I don't know what the solution to the problem is exactly. As it stands now I pay for any bandwidth used regardless of how or why it was used. It would be much better if those charges could be passed along to the person responsible for abusing your bandwidth, but how that could be enforced is beyond me.
One thing I have to note here is that the person posing the question is talking about INBOUND spikes not outbound. So your points are even less relevant.
If you treat your customers like this, you're going to lose them. Simple as that.
I liked the analogy someone else came up with, such as someone running an extension cord from your house to theirs. Who is responsible here?
If I had hosting with your company, and the slammer bug hit servers that your sys admins failed to update, then you better eat that burstable bandwidth bill or a lawsuit couldn't be far behind (depending on the amount, of course). If the servers were my responsibility, including keeping them updated, etc, then I could understand your reasoning.

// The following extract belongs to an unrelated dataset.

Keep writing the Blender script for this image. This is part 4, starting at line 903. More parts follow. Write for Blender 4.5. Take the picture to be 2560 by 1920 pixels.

If a DDoS attack cripples my site, and you expect me to pay for that, you're sorely mistaken.
The simple fact is if they caused it, they paid for it. This includes patches/fixes the customer should've implemented. If you run and maintain that server for them, then no bill increase should be applied.
If someone out in the world caused it, a random malicious event that they just so happened to be on the brunt end of, just throw away that burstable bandwidth bill and make sure your customer knows you did them a favor.

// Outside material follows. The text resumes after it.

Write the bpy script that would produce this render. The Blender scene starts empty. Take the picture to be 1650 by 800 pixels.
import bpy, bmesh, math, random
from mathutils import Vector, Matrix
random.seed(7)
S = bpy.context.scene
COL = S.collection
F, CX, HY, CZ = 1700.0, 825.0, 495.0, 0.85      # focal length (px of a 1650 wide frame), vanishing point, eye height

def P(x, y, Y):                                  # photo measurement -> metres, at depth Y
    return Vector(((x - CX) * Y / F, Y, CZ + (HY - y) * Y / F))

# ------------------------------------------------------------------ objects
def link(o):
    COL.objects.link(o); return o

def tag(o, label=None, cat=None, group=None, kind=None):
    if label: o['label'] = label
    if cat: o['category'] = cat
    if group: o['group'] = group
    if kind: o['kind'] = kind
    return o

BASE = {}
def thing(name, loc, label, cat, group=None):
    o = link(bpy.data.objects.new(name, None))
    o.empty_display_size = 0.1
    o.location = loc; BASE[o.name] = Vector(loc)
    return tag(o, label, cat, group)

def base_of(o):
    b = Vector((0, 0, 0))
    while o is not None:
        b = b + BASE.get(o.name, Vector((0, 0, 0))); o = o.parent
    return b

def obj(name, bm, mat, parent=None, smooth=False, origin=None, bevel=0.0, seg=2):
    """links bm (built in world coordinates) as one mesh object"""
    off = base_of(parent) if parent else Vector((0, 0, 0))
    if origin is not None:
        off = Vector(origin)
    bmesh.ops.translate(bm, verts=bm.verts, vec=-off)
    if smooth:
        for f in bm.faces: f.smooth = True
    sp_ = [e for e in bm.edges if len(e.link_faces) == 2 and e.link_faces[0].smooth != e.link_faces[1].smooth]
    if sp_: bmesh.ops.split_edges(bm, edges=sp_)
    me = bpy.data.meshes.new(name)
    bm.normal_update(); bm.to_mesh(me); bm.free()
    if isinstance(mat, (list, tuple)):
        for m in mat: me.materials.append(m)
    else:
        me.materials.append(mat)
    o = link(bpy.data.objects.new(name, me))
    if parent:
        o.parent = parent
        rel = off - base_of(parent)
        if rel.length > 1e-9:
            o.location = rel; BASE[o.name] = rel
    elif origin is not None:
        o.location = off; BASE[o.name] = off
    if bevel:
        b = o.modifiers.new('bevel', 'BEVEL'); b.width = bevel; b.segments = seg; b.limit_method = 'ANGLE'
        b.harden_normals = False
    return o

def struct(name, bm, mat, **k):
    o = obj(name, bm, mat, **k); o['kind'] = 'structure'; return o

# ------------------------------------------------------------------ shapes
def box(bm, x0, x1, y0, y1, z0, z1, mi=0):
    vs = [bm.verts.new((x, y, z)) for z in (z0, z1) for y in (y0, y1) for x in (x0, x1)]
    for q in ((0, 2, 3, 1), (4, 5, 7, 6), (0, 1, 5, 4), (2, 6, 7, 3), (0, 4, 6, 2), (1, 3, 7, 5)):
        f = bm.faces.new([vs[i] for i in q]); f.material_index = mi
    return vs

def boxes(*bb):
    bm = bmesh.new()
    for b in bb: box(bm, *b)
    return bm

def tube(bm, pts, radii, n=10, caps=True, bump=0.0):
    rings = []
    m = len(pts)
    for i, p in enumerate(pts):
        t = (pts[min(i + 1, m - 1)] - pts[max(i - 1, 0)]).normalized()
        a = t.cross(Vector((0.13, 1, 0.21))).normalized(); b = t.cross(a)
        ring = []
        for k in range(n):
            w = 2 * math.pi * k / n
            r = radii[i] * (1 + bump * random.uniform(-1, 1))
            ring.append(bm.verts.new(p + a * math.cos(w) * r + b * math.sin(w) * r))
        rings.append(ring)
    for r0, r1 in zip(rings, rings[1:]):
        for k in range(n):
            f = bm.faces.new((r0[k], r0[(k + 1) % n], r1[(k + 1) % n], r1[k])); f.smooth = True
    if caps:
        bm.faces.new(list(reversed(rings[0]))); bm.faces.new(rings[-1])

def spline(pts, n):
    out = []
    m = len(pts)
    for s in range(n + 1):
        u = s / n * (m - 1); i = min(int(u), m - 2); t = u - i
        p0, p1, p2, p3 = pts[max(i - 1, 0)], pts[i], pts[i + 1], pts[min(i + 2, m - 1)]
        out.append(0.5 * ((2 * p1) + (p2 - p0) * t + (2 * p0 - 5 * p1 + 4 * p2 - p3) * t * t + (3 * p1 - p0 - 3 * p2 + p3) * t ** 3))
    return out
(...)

It may not be your place as to pay for that second scenario, but you'll keep your customers longer, keep them happier and keep word of mouth on your company going strong.
It's just good business. Were this my company, I would never even think of treating customers this way.
unfortunately, there would have to be proof of malicious intent, or at LEAST a reasonable knowledge taht linking to the page would cause the business to lose money. /. would have a reasonable knowledge taht linking to the page will cause the page to load slowly, they don't know what sort of connection the page is on, nor is it their responsibility to find out.
While
The day anybody becomes liable for linking to a page on the internet will be the end of the world wide web...that's the whole premise of the thing...
The only thing I can think of is something similar to the robots.txt file...have your webserver have a slashdot.txt file that says something like NoSlashdotLinkage = true in it or something, anything similar to the thing for preventing search engines.